Mais saint Marc, direz-vous, procède autrement : il ne dit rien de la généalogie de Jésus-Christ, et il abrège tout ; pourquoi cela ? Je crois que saint Matthieu a écrit le premier de tous, et que c’est ce qui l’a obligé à rapporter exactement cette généalogie, et à s’étendre assez au long sur ce qu’il était urgent de dire ; au lieu que saint Marc écrivant après lui, a tout naturellement abrégé ce qu’un autre avait déjà rapporté en détail, et ce que tout le monde connaissait. Vous me direz peut-être que cette raison n’a pas empêché saint Luc de donner la généalogie du Seigneur, et même plus longuement que ne fait saint Matthieu. À quoi je réponds que c’est parce qu’ayant été prévenu par saint Matthieu, il tâchait d’ajouter quelque chose à la relation de son devancier. Chacun d’eux imitant son maître, saint Marc reproduit le laconisme de saint Pierre, et saint Luc l’abondance de saint Paul, qui coule et se répand comme un grand fleuve.
2. Mais pourquoi saint Matthieu ne dit-il pas comme les prophètes au commencement de son évangile : « Voici la vision qui m’a apparu (Is. 1,1) ; » ou : « Voici la parole que le Seigneur m’a adressée ? » (Jer. 2,1) C’est parce qu’il écrivait pour des personnes dociles et remplies de déférence et d’attention. D’ailleurs les miracles mêmes rendaient témoignage à ses paroles, et les chrétiens pour qui il composait son évangile étaient déjà affermis dans la foi. Mais les prophètes ne faisaient pas tant de miracles, et ils étaient combattus par beaucoup de faux prophètes, auxquels les Juifs ajoutaient plus de foi qu’aux véritables. Voilà pourquoi ils usaient de ce genre de début. S’ils ont fait des miracles en certains temps, c’était à cause des étrangers et des barbares, afin d’augmenter le nombre des prosélytes, et pour donner quelque marque de la toute-puissance de Dieu, de peur que les ennemis de son peuple ne crussent l’avoir vaincu par la puissance de leurs idoles. Ainsi il est marqué qu’après les miracles opérés en Égypte, beaucoup d’Égyptiens suivirent les Israélites dans le désert. C’est ce qui arriva encore en Babylone après le miracle de la fournaise, ou l’interprétation des songes. Ils en virent aussi éclater beaucoup, lorsqu’ils étaient dans le désert, comme il s’en est fait aussi parmi nous pour l’établissement du christianisme, lorsque nous sommes sortis de l’erreur pour embrasser la loi du Sauveur. Mais ils ont cessé après que la religion a eu pris racine dans tout l’univers.

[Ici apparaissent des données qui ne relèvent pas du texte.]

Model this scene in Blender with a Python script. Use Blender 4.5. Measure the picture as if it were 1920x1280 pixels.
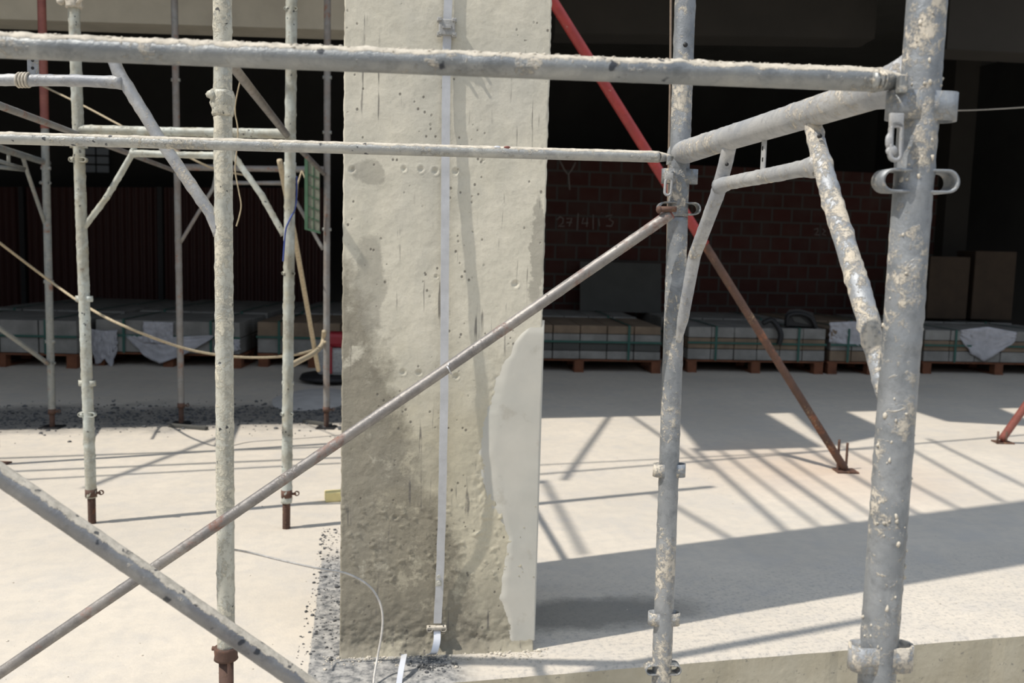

Après ces deux époques, les miracles ont été rares, et pour ainsi dire clairsemés, chez les Hébreux comme parmi les chrétiens ; ainsi Josué arrêta le soleil au milieu de sa course, et Isaïe le fit retourner en arrière. De nouveaux miracles ont également éclaté parmi nous, par exemple de notre temps sous l’empereur Julien, le plus impie de tous les princes. Car lorsque les Juifs entreprirent de rebâtir leur temple de. Jérusalem, on a vu sortir des fondations un feu qui mit en fuite ceux qui y travaillaient. Lorsque cet impie porta sa fureur jusqu’à profaner les vases sacrés, on a vu son trésorier, et son oncle qui portait le même nom que lui, mourir tous deux : l’un fut mangé des vers, et l’autre creva tout d’un coup par le milieu du corps. On a vu des fleuves cesser de couler dans des pays, à cause des sacrifices abominables qu’on y avait faits. On a vu enfin une famine se répandre sur toute la terre, en même temps que cet empereur impie y répandait ses désordres, Et ce sont là certes de grands miracles. Dieu fait d’ordinaire ces prodiges lorsque le mal se multiplie sur la terre ; lorsqu’il voit que les siens sont dans les dernières extrémités, et que leurs ennemis, enivrés de leur prospérité, les tyrannisent avec violence. Il a coutume de se déclarer alors, et de signaler sa puissance par des miracles, comme il le fit dans la Perse en faveur des Juifs.
Il est donc clair par ce que nous avons dit, que ce n’est pas sans raison que l’Évangéliste divise en trois parties la liste des ancêtres du Christ. Voyez maintenant où il commence chacune de ces parties, et où il la finit. La première commence à Abraham, et finit à David. La seconde commence à David, et finit à la transmigration de Babylone ; et la troisième commence à la transmigration de Babylone, et finit à Jésus-Christ. Bien que dès le commencement de cette généalogie, il nomme David et Abraham l’un à la suite de l’autre, il ne laisse pas de les nommer encore en leur rang : s’il les nomme ensemble et à part des autres, c’est parce qu’ils étaient les deux hommes à qui Dieu avait particulièrement promis le Messie.